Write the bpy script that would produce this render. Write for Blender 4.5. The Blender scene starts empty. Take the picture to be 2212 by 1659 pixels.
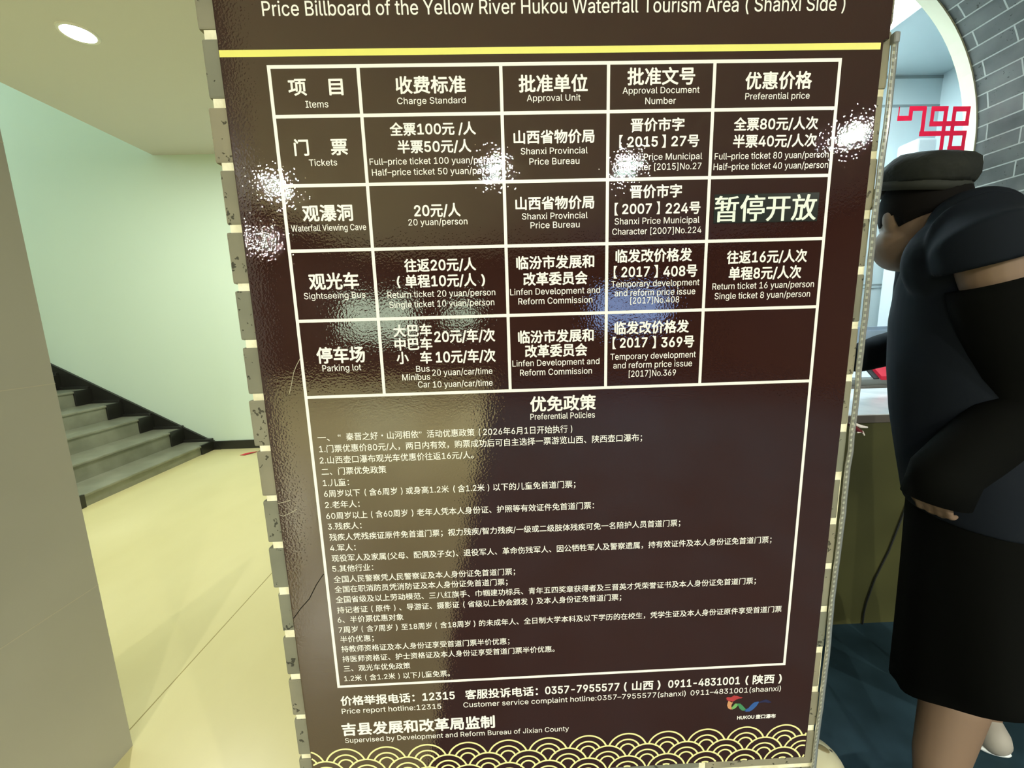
import bpy, bmesh, math, random
import numpy as np
from mathutils import Vector, Matrix

# ------------------------------------------------------------------ camera, world, exposure
C = bpy.context.scene.collection
SC = bpy.context.scene
H = 1.30                                   # camera height above the floor (world z = 0 is the floor)
FOCAL_PX, CX, CY = 850.0, 1106.0, 829.5    # for the 2212 x 1659 frame
PITCH, YAW, ROLL = 0.15902813, -0.02505425, -0.02870828


def cam_matrix():
    cx, sx, cy, sy, cz, sz = (math.cos(PITCH), math.sin(PITCH), math.cos(YAW), math.sin(YAW),
                              math.cos(ROLL), math.sin(ROLL))
    B = np.array([[1, 0, 0], [0, 0, -1], [0, 1, 0.]])
    rx = np.array([[1, 0, 0], [0, cx, -sx], [0, sx, cx]])
    ry = np.array([[cy, 0, sy], [0, 1, 0], [-sy, 0, cy]])
    rz = np.array([[cz, -sz, 0], [sz, cz, 0], [0, 0, 1]])
    return rz @ rx @ ry @ B


RM = cam_matrix()
cam_data = bpy.data.cameras.new('camera')
cam_data.sensor_width = 36.0
cam_data.lens = 36.0 * FOCAL_PX / 2212.0
cam_data.clip_start = 0.02
cam = bpy.data.objects.new('camera', cam_data)
C.objects.link(cam)
m4 = Matrix.Identity(4)
for i in range(3):
    m4[i][0], m4[i][1], m4[i][2] = RM[0][i], -RM[1][i], -RM[2][i]
m4[2][3] = H
cam.matrix_world = m4
SC.camera = cam

w = bpy.data.worlds.new('world')
SC.world = w
w.use_nodes = True
w.node_tree.nodes['Background'].inputs[0].default_value = (0.8, 0.9, 1.0, 1)
w.node_tree.nodes['Background'].inputs[1].default_value = 0.10

vs = SC.view_settings
vs.view_transform = 'Standard'
vs.look = 'None'
vs.exposure = 0.0
vs.gamma = 1.0
SC.display_settings.display_device = 'sRGB'
LAMP = 11000.0                              # radiance of the small ceiling downlights
LAMP_STAIR = 1020.0
LAMP_COL = (1.0, 0.985, 0.86)
OFFICE = 28.0                              # radiance of the ticket office ceiling panel
OFFICE_COL = (0.80, 0.96, 1.0)


# ------------------------------------------------------------------ geometry of the place
def ray(px, py):
    return RM.T @ np.array([(px - CX) / FOCAL_PX, (py - CY) / FOCAL_PX, 1.0])


def at(px, py, Y):
    """world point at depth Y seen at pixel (px, py)"""
    r = ray(px, py)
    r = r * Y / r[1]
    return Vector((r[0], r[1], r[2] + H))


def on_floor(px, py, z=0.0):
    r = ray(px, py)
    r = r * (z - H) / r[2]
    return Vector((r[0], r[1], r[2] + H))


def proj(X, Y, Z):
    c = RM @ np.array([X, Y, Z - H])
    return CX + FOCAL_PX * c[0] / c[2], CY + FOCAL_PX * c[1] / c[2]


BY = 0.44                                  # plane of the printed board face
PX0, PX1 = -0.2875, 0.4145                   # brick pillar, left and right edges
BACK = 4.261                               # back wall of the stair hall
CEIL = H + 1.702
STAIR_X = -3.346                           # where the hall ceiling stops and the stairwell opens
LW_X, LW_Y = -1.213, 1.091                 # grey side wall: face and far end
VX, VZ, VR = 1.305, H + 0.678, 0.730       # brick vault: axis and radius
VEND = 1.75                                # end of the vault (ticket window plane)
CT_Y, CT_Z = 1.423, H - 0.390              # ticket counter: front plane, top


# ------------------------------------------------------------------ helpers
def tag(o, label=None, cat=None, group=None, kind=None):
    if label: o['label'] = label
    if cat: o['category'] = cat
    if group: o['group'] = group
    if kind: o['kind'] = kind
    return o


def link(name, me, mat=None, parent=None, smooth=False):
    o = bpy.data.objects.new(name, me)
    C.objects.link(o)
    if mat is not None:
        me.materials.append(mat)
    if smooth:
        for p in me.polygons: p.use_smooth = True
    if parent is not None:
        o.parent = parent
        o.matrix_parent_inverse = Matrix.Translation(parent.location).inverted()
    return o


def obj(name, bm, mat=None, parent=None, smooth=False):
    me = bpy.data.meshes.new(name)
    bmesh.ops.recalc_face_normals(bm, faces=bm.faces)
    bm.to_mesh(me)
    bm.free()
    return link(name, me, mat, parent, smooth)


def pyobj(name, v, f, mat=None, parent=None, smooth=False):
    me = bpy.data.meshes.new(name)
    me.from_pydata(v, [], f)
    me.update()
    return link(name, me, mat, parent, smooth)


def empty(name, loc):
    o = bpy.data.objects.new(name, None)
    o.location = loc
    o.empty_display_size = 0.05
    C.objects.link(o)
    return o


def box(bm, lo, hi, bevel=0.0, seg=2):
    r = bmesh.ops.create_cube(bm, size=1.0)
    vv = r['verts']
    for v in vv:
        v.co = Vector([lo[i] + (v.co[i] + .5) * (hi[i] - lo[i]) for i in range(3)])
    if bevel > 0:
        es = list({e for v in vv for e in v.link_edges})
        bmesh.ops.bevel(bm, geom=es, offset=bevel, segments=seg, affect='EDGES', profile=.6)


def boxobj(name, lo, hi, mat, parent=None, bevel=0.0, seg=2):
    bm = bmesh.new()
    box(bm, lo, hi, bevel, seg)
    return obj(name, bm, mat, parent)


def frame_of(d, ref):
    d = d.normalized()
    n = ref - d * ref.dot(d)
    if n.length < 1e-4:
        n = Vector((1, 0, 0)) - d * d.x
    n.normalize()
    return n, d.cross(n)


def tube(bm, pts, rad, n=16, ref=Vector((0, 1, 0)), cap=True):
    """swept tube; rad entries are r or (r_ref, r_side); rounded ends"""
    pts = [Vector(p) for p in pts]
    rad = [(r, r) if not isinstance(r, tuple) else r for r in rad]
    if cap:
        d0 = (pts[0] - pts[1]).normalized(); d1 = (pts[-1] - pts[-2]).normalized()
        a, b = rad[0], rad[-1]
        ma, mb = min(a), min(b)
        pts = [pts[0] + d0 * ma * .9, pts[0] + d0 * ma * .55] + pts + [pts[-1] + d1 * mb * .55, pts[-1] + d1 * mb * .9]
        rad = [(a[0] * .35, a[1] * .35), (a[0] * .8, a[1] * .8)] + rad + [(b[0] * .8, b[1] * .8), (b[0] * .35, b[1] * .35)]
    rings = []
    for i, p in enumerate(pts):
        d = pts[min(i + 1, len(pts) - 1)] - pts[max(i - 1, 0)]
        u, v = frame_of(d, ref)
        rings.append([bm.verts.new(p + u * rad[i][0] * math.cos(2 * math.pi * k / n) + v * rad[i][1] * math.sin(2 * math.pi * k / n)) for k in range(n)])
    for a, b in zip(rings, rings[1:]):
        for k in range(n):
            bm.faces.new((a[k], a[(k + 1) % n], b[(k + 1) % n], b[k]))
    bm.faces.new(rings[0]); bm.faces.new(rings[-1])
    return rings


def ellipsoid(bm, c, r, rot=None, u=20, v=14):
    res = bmesh.ops.create_uvsphere(bm, u_segments=u, v_segments=v, radius=1.0)
    M = Matrix.Diagonal(Vector(r)).to_3x3()
    if rot is not None: M = rot @ M
    for q in res['verts']:
        q.co = Vector(c) + M @ q.co
    return res['verts']


def disc_verts(c, r, n=32):
    return [(c[0] + r * math.cos(2 * math.pi * k / n), c[1] + r * math.sin(2 * math.pi * k / n), c[2]) for k in range(n)]


# ------------------------------------------------------------------ materials
def mat(name, col, rough=.5, spec=.5, metal=0.0, ior=None, emit=None, estr=0.0, trans=0.0, coat=0.0, alpha=1.0):
    m = bpy.data.materials.new(name)
    m.use_nodes = True
    b = m.node_tree.nodes['Principled BSDF']
    b.inputs['Base Color'].default_value = (*col, 1)
    b.inputs['Roughness'].default_value = rough
    b.inputs['Specular IOR Level'].default_value = spec
    b.inputs['Metallic'].default_value = metal
    if ior: b.inputs['IOR'].default_value = ior
    if emit:
        b.inputs['Emission Color'].default_value = (*emit, 1)
        b.inputs['Emission Strength'].default_value = estr
    b.inputs['Transmission Weight'].default_value = trans
    b.inputs['Coat Weight'].default_value = coat
    b.inputs['Alpha'].default_value = alpha
    return m


def nodes(m):
    return m.node_tree.nodes, m.node_tree.links, m.node_tree.nodes['Principled BSDF']


def add_noise_col(m, c1, c2, scale=5.0, detail=4.0, lo=.35, hi=.65, stretch=(1, 1, 1)):
    N, L, b = nodes(m)
    tc = N.new('ShaderNodeTexCoord'); mp = N.new('ShaderNodeMapping'); mp.inputs['Scale'].default_value = stretch
    nz = N.new('ShaderNodeTexNoise'); nz.inputs['Scale'].default_value = scale; nz.inputs['Detail'].default_value = detail
    cr = N.new('ShaderNodeValToRGB')
    cr.color_ramp.elements[0].position = lo; cr.color_ramp.elements[0].color = (*c1, 1)
    cr.color_ramp.elements[1].position = hi; cr.color_ramp.elements[1].color = (*c2, 1)
    L.new(tc.outputs['Object'], mp.inputs[0]); L.new(mp.outputs[0], nz.inputs['Vector'])
    L.new(nz.outputs['Fac'], cr.inputs[0]); L.new(cr.outputs[0], b.inputs['Base Color'])
    return m, tc, cr


def add_bump(m, scale, dist, strength=1.0, detail=2.0, extra=None):
    N, L, b = nodes(m)
    tc = N.new('ShaderNodeTexCoord')
    nz = N.new('ShaderNodeTexNoise'); nz.inputs['Scale'].default_value = scale; nz.inputs['Detail'].default_value = detail
    bp = N.new('ShaderNodeBump'); bp.inputs['Strength'].default_value = strength; bp.inputs['Distance'].default_value = dist
    L.new(tc.outputs['Object'], nz.inputs['Vector']); L.new(nz.outputs['Fac'], bp.inputs['Height'])
    if extra:
        nz2 = N.new('ShaderNodeTexNoise'); nz2.inputs['Scale'].default_value = extra[0]; nz2.inputs['Detail'].default_value = 1.0
        bp2 = N.new('ShaderNodeBump'); bp2.inputs['Distance'].default_value = extra[1]
        L.new(tc.outputs['Object'], nz2.inputs['Vector']); L.new(nz2.outputs['Fac'], bp2.inputs['Height'])
        L.new(bp2.outputs[0], bp.inputs['Normal'])
    L.new(bp.outputs[0], b.inputs['Normal'])
    return m


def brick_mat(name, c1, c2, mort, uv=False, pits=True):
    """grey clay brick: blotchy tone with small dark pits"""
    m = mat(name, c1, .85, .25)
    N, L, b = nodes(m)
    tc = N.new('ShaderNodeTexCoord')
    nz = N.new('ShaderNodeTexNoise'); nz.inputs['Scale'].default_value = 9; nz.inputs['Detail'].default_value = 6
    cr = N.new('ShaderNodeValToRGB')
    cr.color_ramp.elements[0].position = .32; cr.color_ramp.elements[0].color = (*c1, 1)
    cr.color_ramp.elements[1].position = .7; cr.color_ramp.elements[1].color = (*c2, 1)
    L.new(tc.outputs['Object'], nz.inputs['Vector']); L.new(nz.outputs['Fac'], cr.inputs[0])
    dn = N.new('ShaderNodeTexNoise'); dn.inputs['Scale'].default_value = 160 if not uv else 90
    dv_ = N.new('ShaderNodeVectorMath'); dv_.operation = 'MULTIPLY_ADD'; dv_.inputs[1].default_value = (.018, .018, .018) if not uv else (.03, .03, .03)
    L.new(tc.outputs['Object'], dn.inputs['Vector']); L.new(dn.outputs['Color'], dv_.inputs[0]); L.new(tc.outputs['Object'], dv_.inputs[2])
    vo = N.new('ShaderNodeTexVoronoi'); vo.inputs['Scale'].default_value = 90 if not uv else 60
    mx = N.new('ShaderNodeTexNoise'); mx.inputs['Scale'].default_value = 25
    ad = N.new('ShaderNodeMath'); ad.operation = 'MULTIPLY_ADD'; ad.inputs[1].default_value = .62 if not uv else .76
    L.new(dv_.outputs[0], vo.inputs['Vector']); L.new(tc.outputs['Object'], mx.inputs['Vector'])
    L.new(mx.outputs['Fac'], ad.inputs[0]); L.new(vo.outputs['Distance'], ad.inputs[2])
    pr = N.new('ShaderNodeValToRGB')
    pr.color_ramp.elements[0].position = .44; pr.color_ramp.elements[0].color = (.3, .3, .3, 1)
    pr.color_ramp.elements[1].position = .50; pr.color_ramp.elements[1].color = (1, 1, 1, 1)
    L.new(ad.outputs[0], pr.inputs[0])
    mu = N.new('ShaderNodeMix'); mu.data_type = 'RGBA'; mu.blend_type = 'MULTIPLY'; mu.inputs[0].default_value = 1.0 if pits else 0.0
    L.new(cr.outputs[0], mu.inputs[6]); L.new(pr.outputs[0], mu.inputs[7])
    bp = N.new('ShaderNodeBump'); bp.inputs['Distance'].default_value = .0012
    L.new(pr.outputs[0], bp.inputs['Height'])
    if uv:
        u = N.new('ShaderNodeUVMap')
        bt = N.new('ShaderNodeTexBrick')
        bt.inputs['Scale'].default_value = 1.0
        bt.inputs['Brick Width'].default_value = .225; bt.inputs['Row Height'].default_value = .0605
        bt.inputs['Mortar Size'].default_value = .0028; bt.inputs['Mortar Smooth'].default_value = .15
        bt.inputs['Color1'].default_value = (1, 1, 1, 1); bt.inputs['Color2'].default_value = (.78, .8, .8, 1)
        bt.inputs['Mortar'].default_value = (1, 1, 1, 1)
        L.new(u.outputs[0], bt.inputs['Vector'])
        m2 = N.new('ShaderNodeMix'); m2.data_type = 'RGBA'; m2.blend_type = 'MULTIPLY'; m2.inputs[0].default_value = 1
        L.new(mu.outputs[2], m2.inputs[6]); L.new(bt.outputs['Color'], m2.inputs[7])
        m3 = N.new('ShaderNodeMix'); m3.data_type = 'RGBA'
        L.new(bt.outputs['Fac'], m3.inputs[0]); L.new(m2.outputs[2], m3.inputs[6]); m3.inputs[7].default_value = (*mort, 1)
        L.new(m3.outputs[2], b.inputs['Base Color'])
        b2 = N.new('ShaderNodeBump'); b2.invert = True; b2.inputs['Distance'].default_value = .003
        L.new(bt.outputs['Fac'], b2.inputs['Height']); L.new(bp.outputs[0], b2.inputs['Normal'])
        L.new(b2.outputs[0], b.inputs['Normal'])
    else:
        gi = N.new('ShaderNodeNewGeometry')
        rr = N.new('ShaderNodeValToRGB'); rr.color_ramp.interpolation = 'LINEAR'
        rr.color_ramp.elements[0].color = (.78, .84, .86, 1); rr.color_ramp.elements[1].color = (1.22, 1.16, 1.08, 1)
        m4_ = N.new('ShaderNodeMix'); m4_.data_type = 'RGBA'; m4_.blend_type = 'MULTIPLY'; m4_.inputs[0].default_value = 1
        L.new(gi.outputs['Random Per Island'], rr.inputs[0]); L.new(mu.outputs[2], m4_.inputs[6]); L.new(rr.outputs[0], m4_.inputs[7])
        L.new(m4_.outputs[2], b.inputs['Base Color'])
        L.new(bp.outputs[0], b.inputs['Normal'])
    return m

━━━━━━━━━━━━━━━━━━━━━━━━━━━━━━

#### SET EXERCISE
Print exactly the lines from the one containing "m2 = N.new('ShaderNodeMix');" to the one containing "b2.inputs['Height']); L.new(bp.outputs[0], b2.inputs['Normal'])", both included, and nothing else.

#### SOLUTION TO THE PROBLEM
        m2 = N.new('ShaderNodeMix'); m2.data_type = 'RGBA'; m2.blend_type = 'MULTIPLY'; m2.inputs[0].default_value = 1
        L.new(mu.outputs[2], m2.inputs[6]); L.new(bt.outputs['Color'], m2.inputs[7])
        m3 = N.new('ShaderNodeMix'); m3.data_type = 'RGBA'
        L.new(bt.outputs['Fac'], m3.inputs[0]); L.new(m2.outputs[2], m3.inputs[6]); m3.inputs[7].default_value = (*mort, 1)
        L.new(m3.outputs[2], b.inputs['Base Color'])
        b2 = N.new('ShaderNodeBump'); b2.invert = True; b2.inputs['Distance'].default_value = .003
        L.new(bt.outputs['Fac'], b2.inputs['Height']); L.new(bp.outputs[0], b2.inputs['Normal'])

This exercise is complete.